Título: A mobilização dos bancos públicos para reduzir juros
Autor:
Fonte: O Estado de São Paulo, 06/04/2012, Economia, p. B2

O Banco Central, mesmo "sob nova direção", sempre alertou sobre os efeitos inflacionários do descompasso entre a oferta e a demanda domésticas. É estranho, portanto, que logo depois do pacote em favor da indústria, cujos efeitos sobre a oferta tardarão, anuncia-se que os bancos públicos aumentarão seus créditos para as pessoas físicas e, paralelamente, reduzirão suas taxas de juros, o que deverá ter um efeito imediato no aumento da demanda. Essa política, orientada pelo ministério da Fazenda, pode levar a três efeitos altamente negativos.

Primeiro, ao ser adotada num momento em que a inadimplência atinge seu maior valor, tenderá a aumentá-la com a ampliação da demanda doméstica, o que induzirá as instituições financeiras a maior cautela na distribuição dos créditos e a um aumento do spread.

Em segundo lugar, a elevação da demanda doméstica, neste momento, só pode ser atendida por mais importações, que serão realizadas com uma taxa cambial desvalorizada, o que significa que os bens importados, sob novo regime cambial, se tornarão mais caros. Deste modo, teremos um duplo fator inflacionário (demanda maior, bens mais caros), que poderá será fortalecido pelo sistema de desoneração das folhas de salários, o que em certos casos se traduzirá por um preço maior dos bens produzidos.

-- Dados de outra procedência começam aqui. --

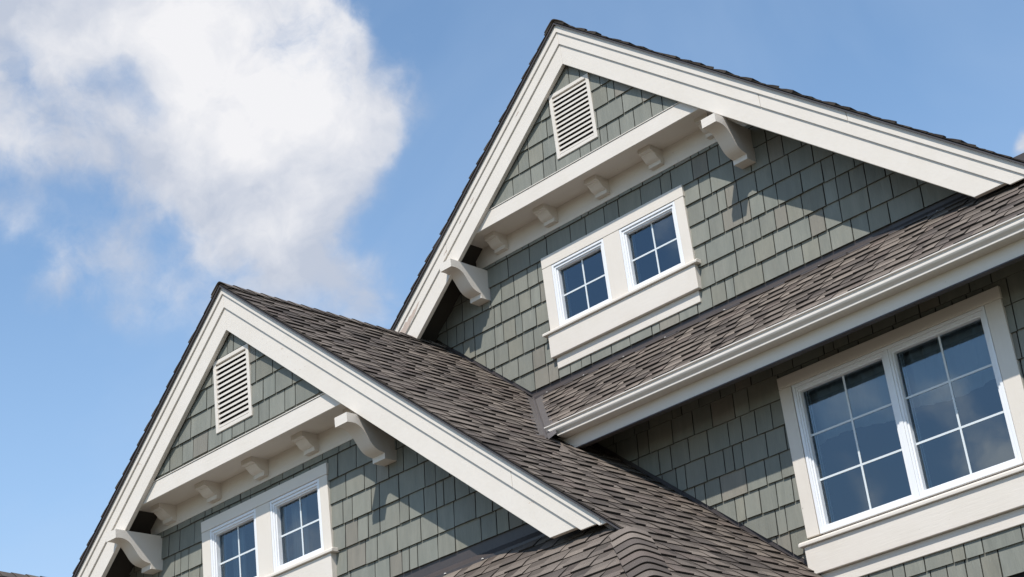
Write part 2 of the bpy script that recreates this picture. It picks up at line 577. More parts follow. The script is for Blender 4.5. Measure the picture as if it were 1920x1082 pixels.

Finalmente, cabe questionar o uso dos bancos públicos para forçar a redução da taxa de juros e aumentar o volume de crédito neste momento. A história do Banco do Brasil está cheia de exemplos que comprovam como o uso de um banco público para forçar as instituições privadas a reduzirem o custo do dinheiro acaba por enfraquecer os próprios bancos públicos. Correm o sério risco de aumento da inadimplência, que pode levá-los a uma situação insustentável e a abrir a porta à concessão de créditos a partir apenas de critérios políticos, o que se verificou no passado.

O caso do Banco Nacional de Desenvolvimento Econômico e Social (BNDES) é ainda mais escandaloso: vai receber do Tesouro mais R$ 45 bilhões, que elevam o orçamento paralelo dessa instituição a R$ 280 bilhões. O Tesouro capta recursos no mercado financeiro a um custo em torno de 12% para repassar tais recursos ao BNDES, que cobra 6%. Isso escapa da contabilidade pública, sem que se saiba quem assume a perda.

O descompasso entre a oferta de nossa indústria e a demanda doméstica vai continuar, mas com um aumento do risco inflacionário e das importações, elevando o déficit das transações correntes do balanço de pagamentos.